Global Constraints

Time-Series Constraints

We made fundamental contributions to the design and efficient CP-style propagation of a very large family of global constraints on time series [ABCDFFPS16], summarised in a PhD dissertation [Fra17]: the missing link in their automatic generation [FFP17], the derivation of their glue constraints [ABCFFPS16], and other improvements [ABDFFPS16].

Specification and Synthesis of Global Constraints

Constraint Programming with Systematic Search:

• Parametric propagator for discretely convex pairs of sum constraints [MBFP16] [MBFP13] (software).

• On-the-fly propagator synthesis for the automated dynamic elimination of auxiliary variables in flattened models [MFP15] (software).

• Propagator design framework, based on dynamic programming, for constraints over sequences [MFP14].

• Indexical compiler: translation of indexical code into propagators for several CP solvers [MFP12] (software).

Constraint-Based Local Search: We designed generic algorithms for incrementally maintaining the violations of a constraint and its decisions variables:

• for a constraint on set decision variables, given by a specification in monadic existential second-order logic [ÅFP07c];

• for a constraint on a sequence of scalar decision variables, given by a specification as a deterministic finite automaton [HFP11, section 8 of HFP13a, section 6 of BCFFP14].

This allows one to evaluate the merits of a model before handcrafting such algorithms for a constraint that is not yet built into the used local search framework.

Reification of Global Constraints

Conventional wisdom has it that many global constraints cannot be easily reified. We have designed a portable method for deriving reified global constraints in a systematic way [BCFP13a]. It is based on the observation that most global constraints can be reformulated as a conjunction of total function constraints together with a constraint that can be easily reified. The method covers 82% of the constraints of the Global Constraint Catalogue.

AUTOMATON Constraint

The AUTOMATON constraint generalises the REGULAR constraint to finite automata with accumulators and enables the compact encoding of a class of context-sensitive languages. At the start state, the accumulators are initialised. At transitions, the accumulators are updated via arithmetic expressions on constants and other accumulators. At accepting states, the accumulators are linked to a result variable via an arithmetic constraint. It is unknown how to maintain domain consistency efficiently for the AUTOMATON constraint, and the standard approach is to decompose the AUTOMATON constraint into a conjunction of TABLE constraints and arithmetic constraints. Encoding the potential accumulator values into the states so as to enjoy the domain consistency of REGULAR yields an automaton whose size depends on the length of the constrained sequence, leading to combinatorial explosion. Our following results help for special cases:

• Implied constraints can be automatically inferred off-line and added to the decomposition, sometimes leading to domain consistency even in the presence of multiple accumulators [FFP13, FFP15].

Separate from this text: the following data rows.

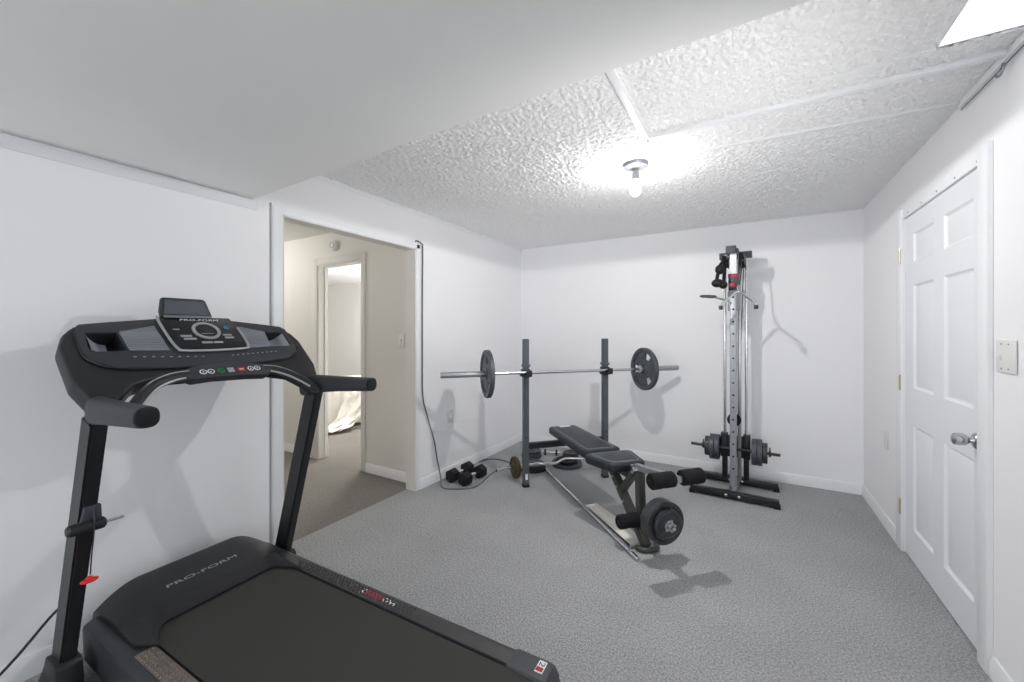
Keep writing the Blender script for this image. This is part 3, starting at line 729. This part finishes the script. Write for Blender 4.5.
def weight_plate(label, c, axis, r, t, m, group=None, hole=.014, grip=False, roll=0.):
    """a plate whose back face is centred at c, thickness along axis"""
    key = (r, t, m, hole, grip)
    if key not in _pm:
        o = plate_mesh(r, t, hole, grip).obj('weight_plate', m, None, 40); _pm[key] = o.data
    else:
        o = bpy.data.objects.new('weight_plate', _pm[key]); COL.objects.link(o)
    o.location = c
    o.rotation_euler = (Vector((0, 0, 1)).rotation_difference(Vector(axis)).to_matrix() @ Matrix.Rotation(roll, 3, 'Z')).to_euler()
    return tag(o, label, 'weight plate', group)
G1 = 'plates loaded on the bench leg developer'
weight_plate('large dark plate on leg developer peg, innermost of the three', W((1.225, .02, PZ)), DIRN, .123, .036, 'darkiron', G1)
weight_plate('large dark plate on leg developer peg, between inner plate and small disc', W((1.262, .02, PZ)), DIRN, .123, .036, 'darkiron', G1)
weight_plate('small dark disc facing out on the bench leg developer peg', W((1.299, .02, PZ)), DIRN, .088, .022, 'darkiron', G1)
sc_ = thing('star_collar', 'steel collar holding the plates on the leg developer peg', 'collar', W((1.3215, .02, PZ)), BA)
w = MB().lathe([(.0135, 0), (.03, 0), (.03, .006), (.022, .01), (.022, .022), (.0135, .022), (.0135, 0)], (0, 0, 0), (1, 0, 0), 24); w.obj('ring', 'steel', sc_)
w = MB()
for k in range(5):
    a = 2*PI*k/5; w.cyl((.011, .02*math.cos(a), .02*math.sin(a)), (.011, .036*math.cos(a), .036*math.sin(a)), .006, 8)
w.obj('spoke', 'steel', sc_)

# ------------------------------------------------------------------ barbell on the rack
bb_ = thing('barbell', 'long chrome barbell resting across the two rack uprights', 'barbell', W((.062, 0, .976)), BA)
MB().cyl((0, -.75, 0), (0, .78, 0), .0135, 20).obj('shaft', 'chrome', bb_)
for s, a, b in ((-1, -.710, -1.105), (1, .731, 1.115)):
    MB().cyl((0, a, 0), (0, b, 0), .0245, 24, bev=.002).obj('sleeve', 'steel', bb_)
    MB().cyl((0, a, 0), (0, a-s*.03, 0), .034, 24, bev=.003).obj('stop_collar', 'steel', bb_)
weight_plate('grey grip plate on left end of the racked barbell', W((.062, -.712, .976)), -DIRS, .195, .036, 'iron', 'plates on the racked barbell', .0247, True, .3)
weight_plate('grey grip plate on right end of the racked barbell', W((.062, .733, .976)), DIRS, .195, .036, 'iron', 'plates on the racked barbell', .0247, True, 2.2)

# ------------------------------------------------------------------ things lying on the carpet
def rot_on(o, a): o.rotation_euler = (0, 0, a)
bo = thing('board', 'pale narrow board lying flat under the weight bench', 'board', W((.515, 0, 0)), BA)
MB().prism([(0, -.078), (-.008, .018), (.24, .034), (.56, .03), (.585, -.078)], lambda u, v, z: (u, v, z), .001, .02, .004).obj('panel', 'board', bo)
MB().prism([(.03, -.0805), (.57, -.0805), (.57, -.0785), (.03, -.0785)], lambda u, v, z: (u, v, z), .004, .016).obj('edge_band', 'olive', bo)
rd = thing('bar', 'thin straight chrome bar lying along the pale board', 'bar', W((.45, -.072, .015)), BA-.032)
MB().cyl((-.76, -.028, 0), (.79, -.028, 0), .0125, 16, bev=.002).obj('shaft', 'chrome', rd)
for x in (-.70, .70):
    w = MB().lathe([(.0127, 0), (.0148, .001), (.0148, .02), (.0127, .021), (.0127, 0)], (x, -.028, 0), (1, 0, 0), 20); w.cyl((x+.01, -.028, .012), (x+.01, -.028, .032), .004, 8)
    w.obj('collar', 'steel', rd)

# curl bar lying on plates, with one worn plate
cbx = Vector((-1.815, 3.085, .096)); cd = Vector((.50, .74, 0)).normalized(); cn = Vector((cd.y, -cd.x, 0))
cb = thing('curl_bar', 'chrome wavy curl bar lying across plates behind the rack', 'curl bar', cbx, math.atan2(cd.y, cd.x))
MB().tube([(-.16, 0, .0), (.1, 0, 0), (.2, 0, 0), (.26, -.01, .0), (.34, -.045, -.004), (.42, -.05, -.006), (.50, -.005, -.008), (.58, .03, -.01), (.66, .0, -.012), (.76, -.045, -.014), (.84, -.05, -.016), (.92, -.005, -.018), (1.0, 0, -.02), (1.12, 0, -.022)], .0125, 12).obj('shaft', 'chrome', cb)
w = MB()
for k in range(9): w.lathe([(.0126, 0), (.0138, .002), (.0126, .004)], (-.15+k*.011, 0, 0), (1, 0, 0), 14)
w.obj('thread', 'steel', cb)
MB().lathe([(.0127, 0), (.024, 0), (.024, .014), (.0127, .014), (.0127, 0)], (.075, 0, 0), (1, 0, 0), 20).obj('collar', 'steel', cb)
weight_plate('worn bronze coloured plate standing upright on curl bar end', cbx+cd*.012, cd, .096, .027, 'rustiron')
PX = [('A', -1.745, 3.385), ('B', -1.535, 3.645), ('C', -1.64, 3.875), ('D', -1.865, 3.655)]
weight_plate('dark plate on carpet under curl bar near left rack upright, lower of two', (-1.77, 3.39, .001), (0, 0, 1), .125, .03, 'rubber', 'plates lying behind the rack')
weight_plate('dark plate on carpet under curl bar near left rack upright, upper of two', (-1.775, 3.397, .032), (0, 0, 1), .115, .028, 'darkiron', 'plates lying behind the rack')
weight_plate('widest dark plate lying on carpet below the backrest end', (-1.535, 3.66, .001), (0, 0, 1), .15, .034, 'iron', 'plates lying behind the rack')
weight_plate('small dark plate on top of the widest plate on carpet', (-1.54, 3.665, .036), (0, 0, 1), .105, .022, 'rubber', 'plates lying behind the rack')
weight_plate('small dark plate on carpet nearest the back wall, lower of two', (-1.605, 3.93, .001), (0, 0, 1), .085, .026, 'darkiron', 'plates lying behind the rack')
weight_plate('small dark plate on carpet nearest the back wall, upper of two', (-1.60, 3.925, .028), (0, 0, 1), .08, .024, 'darkiron', 'plates lying behind the rack')
for k, nm in enumerate(('bottom', 'middle', 'top')):
    weight_plate('dark plate in tall stack behind the left rack upright, '+nm+' one', (-1.955+.004*k, 3.71-.005*k, .001+.027*k), (0, 0, 1), .105-.004*k, .026, 'darkiron' if k != 1 else 'iron', 'plates lying behind the rack')
db = thing('dumbbell_bar', 'short chrome dumbbell bar with star collars among floor plates', 'dumbbell bar', (-1.805, 3.87, .03), .35)
MB().cyl((-.1, 0, 0), (.1, 0, 0), .0135, 16, bev=.002).obj('shaft', 'chrome', db)
for x in (-.06, .06):
    w = MB().lathe([(.0136, -.01), (.028, -.01), (.028, .01), (.0136, .01), (.0136, -.01)], (x, 0, 0), (1, 0, 0), 20)
    for k in range(6):
        a = PI/3*k+.5; w.cyl((x, .02*math.cos(a), .02*math.sin(a)), (x, .034*math.cos(a), .034*math.sin(a)), .008, 8)
    w.obj('star_collar', 'darkiron', db)
for lab, x, y, rz in (('black hex dumbbell on carpet closest to the left wall', -2.23, 2.855, .0), ('black hex dumbbell on carpet, further of the two from left wall', -2.085, 2.85, -.02)):
    d = thing('hex_dumbbell', lab, 'dumbbell', (x, y, .0545), PI/2+rz, 'hex dumbbells')
    MB().cyl((-.075, 0, 0), (.075, 0, 0), .0155, 18).obj('grip', 'chrome', d)
    for s in (-1, 1):
        pr = [(.03, .060), (.055, .068), (.062, .076), (.062, .130), (.056, .145), (.036, .150)]
        w = MB(); rings = []
        for r, h in pr:
            rings.append([(s*h, r*math.cos(PI/3*k+PI/6+j*PI/18*0), r*math.sin(PI/3*k+PI/6)) for k in range(6) for j in (0,)])
        w.loft(rings).obj('head', 'rubber', d, 20)

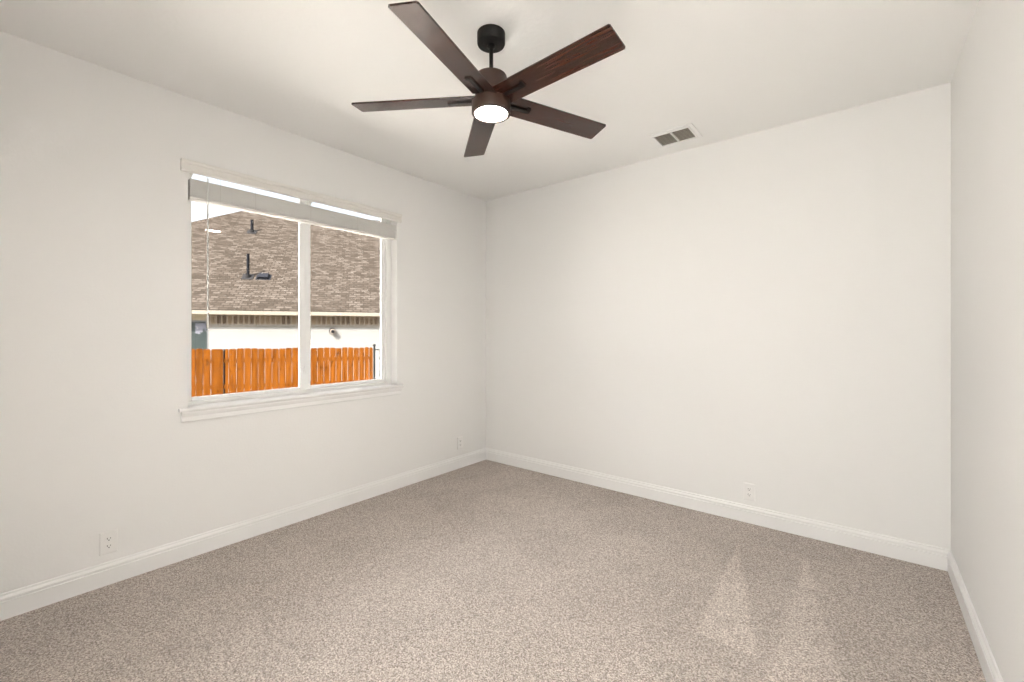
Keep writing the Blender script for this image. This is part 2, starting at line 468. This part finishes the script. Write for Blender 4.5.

• If the result value is unchanged under reversal of the constrained sequence S, then the decomposition can be enriched with implied constraints that link the result on any prefix of S and the result on the corresponding suffix of S. These implied constraints are useful both for constraint programming with systematic search and for constraint-based local search [BCFFP14].

• If there is only one accumulator, which is updated only through increments by constant amounts, then domain consistency can be maintained in polynomial time provided the acceptance constraint is an inequality [BFPVH14].

• For matrix models with AUTOMATON constraints in one direction and COUNT constraints in the other direction, implied constraints can be derived by using the combinatorial technique of double counting [BCFP13b].

CUMULATIVE constraint

Edge finding with cumulative resources: [S10, KFSN11, KFS13, KFSN14].

TREE constraint

We proposed the TREE constraint, which holds if a digraph is partitioned into node-disjoint trees, possibly under side constraints on tree count, node degrees, or precedences and incomparabilities within node subsets [BFL08, BFL05]. This constraint generalises the PATH constraint, as a path is a unary tree. Applications include the construction of a phylogenetic super-tree from given species trees.